Outros, são universalmente considerados como cretinos. Um exemplo: o nosso conterrâneo [.....], se bem que entendido um pouco de gramática e tendo jeito para folclorista, faz de palhaço, quando se mete a proferir sentenças sobre arte. (...) Exemplo: o meu amigo [.....], se bem que tendo, realmente, o “Fogo sagrado” e muita seiva rica, tomou um bonde errado; construiu sua obra baseando-a no tosco e no instintivo, e agora...  (p. 138-139)

Em outra carta transcrita no livro, para sua prima Lenice, do Curvelo, ele declara em 1966:

Posso dizer sinceramente que, de tudo o que escrevi, gosto mais é da estória do Miguilim (o título é “Campo Geral”), do livro Corpo de Baile. Por que? Porque ele é mais forte que o autor, sempre me emociona; eu choro, cada vez que a releio, mesmo para rever as provas tipográficas. Mas, o porquê, mesmo, a gente não sabe, são mistérios do mundo afetivo. (p. 173)

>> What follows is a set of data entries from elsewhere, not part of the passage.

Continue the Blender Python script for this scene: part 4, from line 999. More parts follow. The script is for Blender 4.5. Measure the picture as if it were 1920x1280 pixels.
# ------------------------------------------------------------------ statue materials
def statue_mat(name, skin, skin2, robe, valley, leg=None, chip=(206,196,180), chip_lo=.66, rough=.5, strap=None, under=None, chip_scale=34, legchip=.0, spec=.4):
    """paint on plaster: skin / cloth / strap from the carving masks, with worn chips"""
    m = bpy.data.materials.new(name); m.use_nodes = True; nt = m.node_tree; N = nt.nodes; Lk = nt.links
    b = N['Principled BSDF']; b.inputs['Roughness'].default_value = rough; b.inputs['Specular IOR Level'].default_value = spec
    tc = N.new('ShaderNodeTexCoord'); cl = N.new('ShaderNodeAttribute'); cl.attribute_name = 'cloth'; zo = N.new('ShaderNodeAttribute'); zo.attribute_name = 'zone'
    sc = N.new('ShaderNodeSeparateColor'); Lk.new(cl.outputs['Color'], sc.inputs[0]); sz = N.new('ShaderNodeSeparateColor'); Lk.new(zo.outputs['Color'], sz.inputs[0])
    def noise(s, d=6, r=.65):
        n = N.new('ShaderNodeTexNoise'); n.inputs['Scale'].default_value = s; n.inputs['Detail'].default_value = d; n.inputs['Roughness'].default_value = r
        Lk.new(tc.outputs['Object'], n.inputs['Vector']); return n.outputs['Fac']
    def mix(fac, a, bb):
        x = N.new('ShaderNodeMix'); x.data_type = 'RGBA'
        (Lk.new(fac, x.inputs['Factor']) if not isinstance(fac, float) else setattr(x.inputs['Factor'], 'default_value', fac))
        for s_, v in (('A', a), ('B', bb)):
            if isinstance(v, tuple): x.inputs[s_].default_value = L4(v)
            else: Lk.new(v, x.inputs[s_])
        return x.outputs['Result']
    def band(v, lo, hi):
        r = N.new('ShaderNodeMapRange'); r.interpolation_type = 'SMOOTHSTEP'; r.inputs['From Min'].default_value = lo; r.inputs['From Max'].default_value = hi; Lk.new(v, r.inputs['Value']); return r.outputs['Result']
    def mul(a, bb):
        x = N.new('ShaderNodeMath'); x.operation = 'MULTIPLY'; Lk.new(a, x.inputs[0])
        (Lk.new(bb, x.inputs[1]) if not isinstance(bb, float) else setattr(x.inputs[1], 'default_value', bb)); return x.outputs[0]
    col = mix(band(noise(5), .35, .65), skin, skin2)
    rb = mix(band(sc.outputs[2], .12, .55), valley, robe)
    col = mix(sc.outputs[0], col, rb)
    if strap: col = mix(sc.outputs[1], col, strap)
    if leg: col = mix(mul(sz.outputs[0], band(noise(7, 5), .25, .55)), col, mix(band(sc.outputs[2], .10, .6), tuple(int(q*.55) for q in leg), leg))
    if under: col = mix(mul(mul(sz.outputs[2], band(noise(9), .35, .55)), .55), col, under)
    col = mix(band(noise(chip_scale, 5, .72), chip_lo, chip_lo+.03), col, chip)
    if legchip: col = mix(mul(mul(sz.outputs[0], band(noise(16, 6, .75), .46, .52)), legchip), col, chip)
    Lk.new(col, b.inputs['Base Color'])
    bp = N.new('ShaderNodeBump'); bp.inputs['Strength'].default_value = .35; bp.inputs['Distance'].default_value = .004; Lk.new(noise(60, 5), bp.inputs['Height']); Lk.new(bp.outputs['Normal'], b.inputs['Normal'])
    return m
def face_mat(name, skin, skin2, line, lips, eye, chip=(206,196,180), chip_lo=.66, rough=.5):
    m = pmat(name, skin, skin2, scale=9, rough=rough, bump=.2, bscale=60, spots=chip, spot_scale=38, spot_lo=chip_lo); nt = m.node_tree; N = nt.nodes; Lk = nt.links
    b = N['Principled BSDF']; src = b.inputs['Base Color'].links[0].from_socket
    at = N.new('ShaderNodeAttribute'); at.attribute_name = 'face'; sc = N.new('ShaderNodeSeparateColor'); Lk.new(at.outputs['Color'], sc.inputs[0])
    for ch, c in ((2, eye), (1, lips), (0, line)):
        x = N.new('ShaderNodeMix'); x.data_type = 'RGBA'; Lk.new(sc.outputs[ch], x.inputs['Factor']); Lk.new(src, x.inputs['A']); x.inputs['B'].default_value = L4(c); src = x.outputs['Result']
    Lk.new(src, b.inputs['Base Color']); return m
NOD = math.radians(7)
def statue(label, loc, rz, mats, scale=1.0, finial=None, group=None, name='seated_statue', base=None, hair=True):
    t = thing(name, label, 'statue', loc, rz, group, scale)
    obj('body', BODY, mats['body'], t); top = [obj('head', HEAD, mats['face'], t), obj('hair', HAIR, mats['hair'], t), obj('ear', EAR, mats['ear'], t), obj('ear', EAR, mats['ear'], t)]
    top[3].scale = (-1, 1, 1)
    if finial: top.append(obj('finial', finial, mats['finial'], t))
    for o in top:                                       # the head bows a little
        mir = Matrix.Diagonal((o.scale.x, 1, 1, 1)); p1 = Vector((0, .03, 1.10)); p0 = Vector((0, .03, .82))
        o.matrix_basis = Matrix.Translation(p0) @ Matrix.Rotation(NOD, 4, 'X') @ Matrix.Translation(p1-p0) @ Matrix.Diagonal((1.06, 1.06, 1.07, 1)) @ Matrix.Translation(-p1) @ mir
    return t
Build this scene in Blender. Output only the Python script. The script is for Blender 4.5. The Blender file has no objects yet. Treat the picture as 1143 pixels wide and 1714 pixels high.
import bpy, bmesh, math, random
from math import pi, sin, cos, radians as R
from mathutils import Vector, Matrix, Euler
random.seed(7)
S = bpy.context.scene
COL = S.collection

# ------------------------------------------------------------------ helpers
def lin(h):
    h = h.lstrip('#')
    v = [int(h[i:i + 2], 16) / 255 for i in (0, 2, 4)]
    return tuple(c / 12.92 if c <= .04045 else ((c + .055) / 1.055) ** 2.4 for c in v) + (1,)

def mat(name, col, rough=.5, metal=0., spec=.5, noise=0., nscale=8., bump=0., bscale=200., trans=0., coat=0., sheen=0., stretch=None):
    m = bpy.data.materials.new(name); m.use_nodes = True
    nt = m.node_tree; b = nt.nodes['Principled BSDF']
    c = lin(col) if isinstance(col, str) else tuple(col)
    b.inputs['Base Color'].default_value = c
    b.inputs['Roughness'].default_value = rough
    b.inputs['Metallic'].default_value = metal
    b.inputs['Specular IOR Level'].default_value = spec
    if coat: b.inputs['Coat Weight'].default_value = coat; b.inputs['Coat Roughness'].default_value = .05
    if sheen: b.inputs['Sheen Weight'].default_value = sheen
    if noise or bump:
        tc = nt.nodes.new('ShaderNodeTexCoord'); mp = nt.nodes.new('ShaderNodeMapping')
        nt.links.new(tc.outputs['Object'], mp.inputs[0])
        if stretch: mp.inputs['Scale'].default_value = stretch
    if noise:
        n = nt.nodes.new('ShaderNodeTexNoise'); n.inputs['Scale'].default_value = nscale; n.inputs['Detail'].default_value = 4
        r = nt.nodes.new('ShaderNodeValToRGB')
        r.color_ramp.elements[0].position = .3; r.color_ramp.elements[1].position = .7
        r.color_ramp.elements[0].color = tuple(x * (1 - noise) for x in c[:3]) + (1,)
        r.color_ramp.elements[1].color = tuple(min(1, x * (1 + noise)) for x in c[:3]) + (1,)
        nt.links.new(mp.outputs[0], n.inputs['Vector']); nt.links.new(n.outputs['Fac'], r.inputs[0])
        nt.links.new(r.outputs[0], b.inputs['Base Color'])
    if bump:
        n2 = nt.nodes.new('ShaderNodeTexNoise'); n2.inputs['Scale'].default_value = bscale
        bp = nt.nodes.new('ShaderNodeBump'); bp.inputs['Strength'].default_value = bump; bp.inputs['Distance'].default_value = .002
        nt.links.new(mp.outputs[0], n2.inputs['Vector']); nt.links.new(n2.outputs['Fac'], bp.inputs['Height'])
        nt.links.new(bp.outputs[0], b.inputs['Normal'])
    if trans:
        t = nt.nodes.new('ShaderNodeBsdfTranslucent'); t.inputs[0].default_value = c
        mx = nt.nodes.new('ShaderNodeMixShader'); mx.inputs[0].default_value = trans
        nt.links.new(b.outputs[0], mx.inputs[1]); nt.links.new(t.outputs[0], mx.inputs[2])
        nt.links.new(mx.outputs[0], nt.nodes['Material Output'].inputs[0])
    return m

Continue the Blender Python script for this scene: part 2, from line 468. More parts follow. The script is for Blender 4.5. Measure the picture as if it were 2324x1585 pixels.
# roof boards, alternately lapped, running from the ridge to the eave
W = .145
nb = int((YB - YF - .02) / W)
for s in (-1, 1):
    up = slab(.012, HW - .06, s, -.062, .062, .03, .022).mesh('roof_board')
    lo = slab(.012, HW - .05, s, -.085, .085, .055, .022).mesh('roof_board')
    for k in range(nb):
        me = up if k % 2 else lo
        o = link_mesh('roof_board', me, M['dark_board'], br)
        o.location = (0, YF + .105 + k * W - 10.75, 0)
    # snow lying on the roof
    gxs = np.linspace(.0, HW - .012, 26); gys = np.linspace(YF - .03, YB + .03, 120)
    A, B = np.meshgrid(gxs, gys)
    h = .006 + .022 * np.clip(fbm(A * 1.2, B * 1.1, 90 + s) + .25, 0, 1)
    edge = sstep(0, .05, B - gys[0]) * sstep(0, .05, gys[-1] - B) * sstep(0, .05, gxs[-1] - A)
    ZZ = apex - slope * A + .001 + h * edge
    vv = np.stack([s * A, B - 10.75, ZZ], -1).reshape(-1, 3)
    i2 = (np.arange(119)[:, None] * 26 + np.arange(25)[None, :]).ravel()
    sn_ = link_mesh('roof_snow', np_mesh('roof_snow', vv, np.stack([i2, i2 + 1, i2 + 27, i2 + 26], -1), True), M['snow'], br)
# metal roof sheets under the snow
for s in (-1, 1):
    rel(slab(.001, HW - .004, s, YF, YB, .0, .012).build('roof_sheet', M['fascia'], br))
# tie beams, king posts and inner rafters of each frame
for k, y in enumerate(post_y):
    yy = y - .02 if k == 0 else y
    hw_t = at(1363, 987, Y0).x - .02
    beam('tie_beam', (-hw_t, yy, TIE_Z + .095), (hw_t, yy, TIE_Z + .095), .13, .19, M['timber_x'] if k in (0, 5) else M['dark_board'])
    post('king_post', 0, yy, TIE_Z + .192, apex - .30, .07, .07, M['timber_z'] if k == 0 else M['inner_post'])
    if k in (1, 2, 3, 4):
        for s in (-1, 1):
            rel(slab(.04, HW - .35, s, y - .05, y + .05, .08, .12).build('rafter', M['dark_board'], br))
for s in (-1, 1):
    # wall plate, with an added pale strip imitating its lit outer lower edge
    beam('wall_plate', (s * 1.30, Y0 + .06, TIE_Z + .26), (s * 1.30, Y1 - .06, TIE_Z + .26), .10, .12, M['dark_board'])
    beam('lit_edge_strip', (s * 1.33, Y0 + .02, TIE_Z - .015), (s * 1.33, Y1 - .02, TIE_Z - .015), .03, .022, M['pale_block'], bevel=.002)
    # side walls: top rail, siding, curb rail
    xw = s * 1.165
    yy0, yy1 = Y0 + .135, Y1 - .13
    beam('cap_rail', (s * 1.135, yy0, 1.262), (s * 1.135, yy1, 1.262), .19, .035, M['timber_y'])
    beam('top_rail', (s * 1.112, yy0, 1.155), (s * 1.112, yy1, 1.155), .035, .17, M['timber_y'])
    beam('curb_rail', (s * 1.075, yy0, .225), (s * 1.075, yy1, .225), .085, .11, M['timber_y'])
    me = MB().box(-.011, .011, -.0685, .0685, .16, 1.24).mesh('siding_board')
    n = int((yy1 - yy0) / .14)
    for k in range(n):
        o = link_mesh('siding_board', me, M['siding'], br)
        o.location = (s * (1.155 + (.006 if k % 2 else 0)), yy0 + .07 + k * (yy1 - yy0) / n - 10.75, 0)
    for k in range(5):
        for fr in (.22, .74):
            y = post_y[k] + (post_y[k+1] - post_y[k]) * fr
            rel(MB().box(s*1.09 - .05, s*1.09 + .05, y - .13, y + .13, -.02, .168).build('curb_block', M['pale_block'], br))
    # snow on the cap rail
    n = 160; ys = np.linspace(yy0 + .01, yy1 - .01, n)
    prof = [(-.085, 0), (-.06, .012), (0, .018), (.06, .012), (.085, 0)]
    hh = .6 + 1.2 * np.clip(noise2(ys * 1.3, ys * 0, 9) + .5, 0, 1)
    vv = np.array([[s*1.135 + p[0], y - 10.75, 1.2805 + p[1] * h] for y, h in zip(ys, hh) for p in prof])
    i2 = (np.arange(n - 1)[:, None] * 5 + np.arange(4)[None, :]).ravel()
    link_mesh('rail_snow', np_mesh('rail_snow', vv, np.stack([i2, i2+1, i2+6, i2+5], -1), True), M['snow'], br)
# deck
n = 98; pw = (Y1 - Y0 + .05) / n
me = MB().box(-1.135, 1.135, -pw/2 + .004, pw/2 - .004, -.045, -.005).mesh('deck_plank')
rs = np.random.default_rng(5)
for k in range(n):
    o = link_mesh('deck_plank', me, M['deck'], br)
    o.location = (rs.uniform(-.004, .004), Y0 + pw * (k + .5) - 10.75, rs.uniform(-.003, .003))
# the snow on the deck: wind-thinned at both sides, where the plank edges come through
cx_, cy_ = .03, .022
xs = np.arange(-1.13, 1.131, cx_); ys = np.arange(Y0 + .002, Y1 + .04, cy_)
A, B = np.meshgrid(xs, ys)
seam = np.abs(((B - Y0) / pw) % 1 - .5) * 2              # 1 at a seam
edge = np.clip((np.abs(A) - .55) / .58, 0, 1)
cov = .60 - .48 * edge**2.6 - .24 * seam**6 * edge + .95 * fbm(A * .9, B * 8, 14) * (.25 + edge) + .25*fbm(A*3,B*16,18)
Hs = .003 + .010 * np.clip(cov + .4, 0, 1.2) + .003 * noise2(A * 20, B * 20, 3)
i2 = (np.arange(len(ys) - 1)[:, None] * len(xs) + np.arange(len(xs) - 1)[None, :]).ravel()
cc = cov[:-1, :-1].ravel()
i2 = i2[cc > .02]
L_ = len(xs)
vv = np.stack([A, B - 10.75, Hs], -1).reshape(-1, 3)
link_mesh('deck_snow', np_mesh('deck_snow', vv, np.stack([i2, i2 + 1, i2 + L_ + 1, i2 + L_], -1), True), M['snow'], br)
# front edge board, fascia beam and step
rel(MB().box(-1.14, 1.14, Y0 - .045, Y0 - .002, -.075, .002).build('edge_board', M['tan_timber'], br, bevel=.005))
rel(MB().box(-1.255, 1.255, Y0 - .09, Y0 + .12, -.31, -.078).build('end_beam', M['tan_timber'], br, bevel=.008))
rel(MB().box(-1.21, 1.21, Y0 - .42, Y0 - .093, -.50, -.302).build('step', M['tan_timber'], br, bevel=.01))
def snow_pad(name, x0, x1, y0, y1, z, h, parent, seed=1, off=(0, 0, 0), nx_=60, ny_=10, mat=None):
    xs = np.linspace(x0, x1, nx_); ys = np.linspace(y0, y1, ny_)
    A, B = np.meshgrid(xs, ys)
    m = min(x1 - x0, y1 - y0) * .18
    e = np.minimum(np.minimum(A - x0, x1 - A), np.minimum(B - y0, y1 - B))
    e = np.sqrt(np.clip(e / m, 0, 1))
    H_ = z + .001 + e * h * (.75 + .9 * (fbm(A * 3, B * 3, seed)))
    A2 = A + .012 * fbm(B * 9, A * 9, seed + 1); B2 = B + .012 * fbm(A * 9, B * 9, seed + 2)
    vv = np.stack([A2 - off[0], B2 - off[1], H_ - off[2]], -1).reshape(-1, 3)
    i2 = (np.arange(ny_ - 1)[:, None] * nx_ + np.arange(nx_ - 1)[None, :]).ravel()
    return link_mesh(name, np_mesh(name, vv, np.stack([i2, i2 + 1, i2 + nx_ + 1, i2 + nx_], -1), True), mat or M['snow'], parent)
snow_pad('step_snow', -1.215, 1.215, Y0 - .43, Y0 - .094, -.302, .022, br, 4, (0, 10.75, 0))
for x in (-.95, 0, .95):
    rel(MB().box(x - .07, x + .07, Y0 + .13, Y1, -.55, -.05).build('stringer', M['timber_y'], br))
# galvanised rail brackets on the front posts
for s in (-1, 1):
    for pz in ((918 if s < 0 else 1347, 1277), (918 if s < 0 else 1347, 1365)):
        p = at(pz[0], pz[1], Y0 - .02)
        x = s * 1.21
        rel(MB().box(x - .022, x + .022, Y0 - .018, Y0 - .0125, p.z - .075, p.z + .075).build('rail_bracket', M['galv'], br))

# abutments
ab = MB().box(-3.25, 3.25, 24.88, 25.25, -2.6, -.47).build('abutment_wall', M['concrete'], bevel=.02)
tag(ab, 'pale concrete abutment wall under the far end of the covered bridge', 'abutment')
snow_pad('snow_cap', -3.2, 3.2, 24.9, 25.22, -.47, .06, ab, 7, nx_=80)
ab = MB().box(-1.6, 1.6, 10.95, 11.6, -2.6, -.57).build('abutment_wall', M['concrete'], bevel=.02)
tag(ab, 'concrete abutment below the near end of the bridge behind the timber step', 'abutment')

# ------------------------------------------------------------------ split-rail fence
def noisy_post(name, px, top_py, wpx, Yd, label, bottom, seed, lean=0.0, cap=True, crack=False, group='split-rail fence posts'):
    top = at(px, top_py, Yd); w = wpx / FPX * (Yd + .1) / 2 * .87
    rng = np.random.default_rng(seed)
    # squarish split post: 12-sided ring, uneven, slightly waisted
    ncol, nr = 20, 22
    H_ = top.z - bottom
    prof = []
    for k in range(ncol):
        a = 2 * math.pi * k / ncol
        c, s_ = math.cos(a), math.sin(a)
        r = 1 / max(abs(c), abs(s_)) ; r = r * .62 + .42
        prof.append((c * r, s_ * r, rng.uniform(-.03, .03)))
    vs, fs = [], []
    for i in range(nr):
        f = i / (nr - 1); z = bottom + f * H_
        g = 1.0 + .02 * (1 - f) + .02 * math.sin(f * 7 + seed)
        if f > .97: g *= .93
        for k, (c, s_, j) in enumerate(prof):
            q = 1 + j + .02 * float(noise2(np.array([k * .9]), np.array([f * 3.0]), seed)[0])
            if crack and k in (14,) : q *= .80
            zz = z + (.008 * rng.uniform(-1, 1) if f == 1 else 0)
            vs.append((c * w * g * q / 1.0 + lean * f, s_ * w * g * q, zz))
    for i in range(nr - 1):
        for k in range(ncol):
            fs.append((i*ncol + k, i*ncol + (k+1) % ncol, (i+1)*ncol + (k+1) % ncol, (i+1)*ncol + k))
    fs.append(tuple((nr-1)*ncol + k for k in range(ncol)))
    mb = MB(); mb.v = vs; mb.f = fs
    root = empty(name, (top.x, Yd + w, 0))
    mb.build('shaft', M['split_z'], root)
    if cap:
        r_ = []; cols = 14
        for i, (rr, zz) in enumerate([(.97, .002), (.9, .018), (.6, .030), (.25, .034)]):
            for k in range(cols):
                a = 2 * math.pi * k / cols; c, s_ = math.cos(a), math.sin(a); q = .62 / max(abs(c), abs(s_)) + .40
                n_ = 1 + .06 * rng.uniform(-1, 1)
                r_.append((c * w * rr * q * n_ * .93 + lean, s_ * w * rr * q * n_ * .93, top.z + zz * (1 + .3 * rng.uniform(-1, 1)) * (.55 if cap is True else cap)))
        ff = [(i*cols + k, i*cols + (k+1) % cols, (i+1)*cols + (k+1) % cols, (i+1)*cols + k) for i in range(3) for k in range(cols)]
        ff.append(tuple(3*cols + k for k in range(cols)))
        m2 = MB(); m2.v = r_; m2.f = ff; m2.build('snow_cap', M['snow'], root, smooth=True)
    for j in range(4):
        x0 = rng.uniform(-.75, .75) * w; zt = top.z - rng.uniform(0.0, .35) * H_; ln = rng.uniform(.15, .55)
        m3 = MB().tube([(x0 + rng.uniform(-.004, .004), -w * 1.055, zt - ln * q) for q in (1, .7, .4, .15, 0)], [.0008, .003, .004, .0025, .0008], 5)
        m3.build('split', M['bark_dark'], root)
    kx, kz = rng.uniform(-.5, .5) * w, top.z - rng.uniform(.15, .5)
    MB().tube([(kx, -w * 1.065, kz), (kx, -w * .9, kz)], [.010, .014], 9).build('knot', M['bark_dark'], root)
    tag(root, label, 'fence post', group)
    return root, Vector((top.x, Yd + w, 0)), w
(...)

Joãozito é um livro precioso; puxando com pente-fino as adiposidades, os pastiches de estilo, as repetições, as compreensíveis hipérboles afetivas de quem rememora uma pessoa querida e importante, resta muita, muita coisa sobre o ambiente que formou a cabeça-miguilim do autor de “Campo Geral”.

Para quem quer ter uma idéia do ambiente histórico, social e familiar do autor, é leitura indispensável.